A new public body – the Office for Environmental Protection (OEP) – will act as an independent watchdog. The OEP will provide scrutiny and advice, and enforce the delivery of environmental law (including on climate) by public authorities where necessary.

Together, these measures form a robust framework which will maintain and enhance our environmental standards as we leave the EU. They will enable the UK to take a global lead on environmental concerns such as nature recovery and the protection of biodiversity.

The Environment Bill takes action to address some of the biggest environmental priorities of our age: air quality, nature recovery, waste and resource efficiency, and water resource management. For example, mandatory biodiversity net gain principles will ensure that new developments enhance biodiversity in conjunction with Local Nature Recovery Strategies which will help restore wildlife rich habitats to enable ecosystems to recover and thrive.

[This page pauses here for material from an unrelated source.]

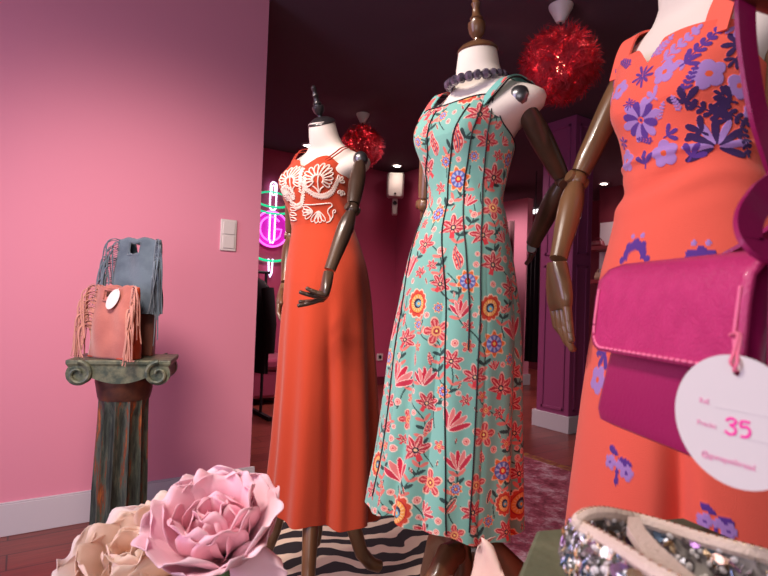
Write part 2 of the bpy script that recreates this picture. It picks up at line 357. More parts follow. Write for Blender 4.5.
rp.color_ramp.elements[0].color = L4((22, 18, 22)); rp.color_ramp.elements[1].color = L4((222, 204, 178)); l.new(wv.outputs['Fac'], rp.inputs[0]); l.new(rp.outputs[0], p.inputs['Base Color'])
def rug(name, pts, m, label, th=.008, jitter=.0):
    P = []
    for i in range(len(pts)):
        a, b = Vector(pts[i]), Vector(pts[(i+1) % len(pts)])
        for k in range(8): P.append(a+(b-a)*k/8+Vector((random.uniform(-1, 1), random.uniform(-1, 1), 0))*jitter)
    c = sum(P, Vector())/len(P); c.z = 0
    for q in P: q.z = .001
    return tag(build(name, MB().prism(P, 0, (0, 0, th)), m, base=c, smooth=False), label, 'rug')
rug('zebra_rug', [onz(x, y) for x, y in ((232, 511), (300, 503), (400, 508), (440, 530), (462, 552), (470, 640), (430, 760), (240, 760), (160, 640))], zm, 'black and cream zebra striped rug under the rust dress mannequin', jitter=.008)
rm = bpy.data.materials.new('worn red rug'); rm.use_nodes = True; n, l = nodes(rm); p = n['Principled BSDF']; p.inputs['Roughness'].default_value = .95
tc = n.new('ShaderNodeTexCoord'); n1 = n.new('ShaderNodeTexNoise'); n1.inputs['Scale'].default_value = 9; n1.inputs['Detail'].default_value = 8; n1.inputs['Roughness'].default_value = .75; l.new(tc.outputs['Object'], n1.inputs[0])
rp = n.new('ShaderNodeValToRGB'); e = rp.color_ramp.elements; e[0].position = .36; e[1].position = .66; e[0].color = L4((104, 30, 46)); e[1].color = L4((206, 176, 184)); x = e.new(.5); x.color = L4((158, 70, 92))
l.new(n1.outputs[0], rp.inputs[0]); vo = n.new('ShaderNodeTexVoronoi'); vo.inputs['Scale'].default_value = 13; vo.feature = 'DISTANCE_TO_EDGE'; l.new(tc.outputs['Object'], vo.inputs[0])
rq = n.new('ShaderNodeValToRGB'); rq.color_ramp.elements[0].position = .02; rq.color_ramp.elements[1].position = .07; rq.color_ramp.elements[0].color = (.25, .16, .2, 1); rq.color_ramp.elements[1].color = (1, 1, 1, 1)
l.new(vo.outputs['Distance'], rq.inputs[0]); mx = n.new('ShaderNodeMix'); mx.data_type = 'RGBA'; mx.blend_type = 'MULTIPLY'; mx.inputs[0].default_value = .35
l.new(rp.outputs[0], mx.inputs[6]); l.new(rq.outputs[0], mx.inputs[7]); l.new(mx.outputs[2], p.inputs[0])
k0 = onz(497, 566); k1 = onz(533, 455)
rx0 = k0.x+.02; ry0 = k0.y-.9; rx1 = k0.x+1.25; ry1 = k1.y+.12
t = thing('patterned_rug', 'worn red and pink patterned rug with ochre border behind the turquoise dress', 'rug', ((rx0+rx1)/2, (ry0+ry1)/2, 0))
build('pile_field', MB().span((rx0+.07, ry0+.07, .002), (rx1-.07, ry1-.07, .011)), rm, t, smooth=False)
bd = MB(); bm_ = mat('ochre rug border', (150, 104, 44), .95, c2=(120, 50, 44), nscale=25)
bd.span((rx0, ry0, .002), (rx0+.07, ry1, .010)); bd.span((rx1-.07, ry0, .002), (rx1, ry1, .010)); bd.span((rx0+.07, ry0, .002), (rx1-.07, ry0+.07, .010)); bd.span((rx0+.07, ry1-.07, .002), (rx1-.07, ry1, .010))
build('border', bd, bm_, t, smooth=False)
# feather pendant lamps
def pendant(px, py, pcy, R, label, seed):
    c0 = onz(px+0.0, pcy, CZ); rg = np.random.default_rng(seed)
    d = (c0-CAM).dot(fw); c = W(px, py, d); c = Vector((c0.x, c0.y, c.z))
    t = thing('feather_pendant_lamp', label, 'lamp', c0, 'red feather ceiling lamps')
    h = .075*R/.2*1.15
    build('ceiling_rose', MB().lathe(c0-UP*h, [(.012, 0), (.02, 0), (.06*R/.2, h-.012), (.062*R/.2, h)]), M['plastic'], t)
    build('cord', MB().tube([c0-UP*h, c+UP*.05], .006), M['black'], t)
    build('bulb', MB().ball(c, .045), emat('warm bulb', (255, 190, 160), 6), t)
    vs = []; fs = []
    for k in range(1300):
        z = rg.uniform(-1, 1); a = rg.uniform(0, 2*PI); s = math.sqrt(1-z*z); nr = Vector((s*math.cos(a), s*math.sin(a), z))
        tg = Vector((rg.normal(), rg.normal(), rg.normal()-.7)); tg = (tg-nr*tg.dot(nr)).normalized(); sd = nr.cross(tg)
        L = R*rg.uniform(.35, .66); w = R*rg.uniform(.05, .12); p0 = c+nr*R*rg.uniform(.62, .8); lift = rg.uniform(.15, .75)
        for b in range(4):
            off = rg.uniform(-.5, .5); q0 = p0+sd*off*w; t2 = (tg+sd*off*.9).normalized(); o = len(vs)
            for i, ww in enumerate((.3, .5, .35, .02)):
                s_ = i/3; q = q0+t2*L*s_*(1-.15*abs(off))+nr*(L*lift*s_*(1-.5*s_)); vs += [tuple(q+sd*w*.35*ww), tuple(q-sd*w*.35*ww)]
            fs += [(o+2*i, o+2*i+1, o+2*i+3, o+2*i+2) for i in range(3)]
    mb = MB(); mb.add(vs, fs); build('feather_shade', mb, M['red'], t, angle=180)
    return c
P1 = pendant(561, 66, 6, .19, 'large red feather ceiling lamp right of the turquoise dress mannequin', 3)
P2 = pendant(363, 147, 114, .17, 'red feather ceiling lamp behind the shoulder of rust dress mannequin', 4)
# ------------------------------------------------------------------ mannequins and dresses
def smooth_interp(x, xs, ys):
    o = np.argsort(xs); xs = np.asarray(xs, float)[o]; ys = np.asarray(ys, float)[o]
    # monotone-ish cubic (Catmull-Rom tangents)
    x = np.clip(np.asarray(x, float), xs[0], xs[-1]); i = np.clip(np.searchsorted(xs, x)-1, 0, len(xs)-2)
    h = np.diff(xs); dl = np.diff(ys)/h; m = np.empty_like(ys); m[0] = dl[0]; m[-1] = dl[-1]
    m[1:-1] = np.where(dl[:-1]*dl[1:] <= 0, 0, 2*dl[:-1]*dl[1:]/(dl[:-1]+dl[1:]+1e-12*np.sign(dl[:-1]+dl[1:]+1e-20)))
    t = (x-xs[i])/h[i]
    return ys[i]*(2*t**3-3*t**2+1)+h[i]*m[i]*(t**3-2*t**2+t)+ys[i+1]*(-2*t**3+3*t**2)+h[i]*m[i+1]*(t**3-t**2)
TORSO = [(1.33, .128, .09, 0), (1.35, .143, .082, -.004), (1.368, .153, .074, -.009), (1.384, .156, .067, -.013), (1.397, .15, .061, -.016), (1.41, .125, .054, -.016), (1.425, .088, .05, -.014), (1.446, .058, .048, -.008), (1.472, .049, .046, .0), (1.510, .042, .042, .0)]
class Fig:
    # a dress form: position from the pixel of its axis, turned phi degrees to the left of the viewer's direction
    def __init__(s, px, d, phi, sil, lean=.15, kb=.82, upz=0.0):
        s.d = d; b = W(px, 300, d); s.base = Vector((b.x, b.y, 0)); s.sc = FPX/d
        c = Vector((CAM.x-b.x, CAM.y-b.y, 0)).normalized(); s.view = c
        a = -math.radians(phi)   # clockwise seen from above = towards the left of the picture
        s.F = Vector((c.x*math.cos(a)-c.y*math.sin(a), c.x*math.sin(a)+c.y*math.cos(a), 0)); s.S = Vector((-s.F.y, s.F.x, 0))
        s.R = Vector((-c.y, c.x, 0))         # to the right of the picture, across the line of sight
        s.phi = math.radians(phi); s.thc = PI/2-s.phi; s.lean = lean; s.upz = upz
        z = []; lat = []; H = []
        for y, xl, xr in sil:
            pl, pr = W(xl, y, d), W(xr, y, d); mid = (pl+pr)/2; z.append(mid.z)
            lat.append((mid-s.base).dot(s.R)); H.append(abs((pr-pl).dot(s.R))/2)
        s.z = z; s.lat = lat; s.H = H; s.kb = kb
    def prof(s, z):
        H = smooth_interp(z, s.z, s.H); lat = smooth_interp(z, s.z, s.lat)
        kb = np.interp(z, [.6, 1.0, 1.18, 1.3, 1.4], [.95, .88, .72, s.kb, .62])
        a = H/np.sqrt(math.cos(s.phi)**2+kb**2*math.sin(s.phi)**2); return a, a*kb, lat
    def surf(s, th, z, folds=None, off=0.0):
        th, z = np.broadcast_arrays(np.asarray(th, float), np.asarray(z, float)); a, b, lat = s.prof(z)
        dr = np.zeros_like(z)+off
        for t0 in (PI/2-.52, PI/2+.52):
            dd = (th-t0+PI) % (2*PI)-PI
            dr = dr+.017*np.exp(-(dd/.36)**2-((z-1.315)/.05)**2)
        if folds is not None: dr = dr+folds(th, z)
        x = (a+dr)*np.cos(th); y = (b+dr)*np.sin(th); o = np.array
        P = o(s.base)+lat[..., None]*o(s.R)+x[..., None]*o(s.S)+y[..., None]*o(s.F)
        P[..., 2] = z; return P
    def torso_par(s, z):
        own = np.array(TORSO)
        own[:, 0] += s.upz*np.clip((own[:, 0]-1.33)/.07, 0, 1); a, b, lat = s.prof(np.minimum(z, 1.36)); w = np.clip((z-1.30)/(.07+s.upz*.6), 0, 1); w = w*w*(3-2*w)
        ai, bi, ci = (np.interp(z, own[:, 0], own[:, k]) for k in (1, 2, 3))
        return (a-.012)*(1-w)+ai*w, (b-.012)*(1-w)+bi*w, lat*(1-w)+lat*0.0*w+w*s.shlat, ci*w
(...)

The Bill strengthens the ability for local authorities to tackle air quality issues. It will also require Government to set a legally-binding target for the pollutant with the most significant impact on human health, fine particulate matter. The Bill improves water company planning for future water supply and wastewater and drainage networks, enabling more resilient solutions to drought and flooding in a changing climate.

Extended Producer Responsibility and powers to set resource efficiency standards will drive a shift in the market towards products that can be more easily recycled, re-used and repaired. This, and other measures in the Bill, will play a significant part in addressing public concern about plastics waste and pollution.

This Environment Bill is a landmark commitment to protecting and improving the environment for future generations. It grasps opportunities created from leaving the European Union and I hope that it will deliver a step-change in environmental protection and recovery.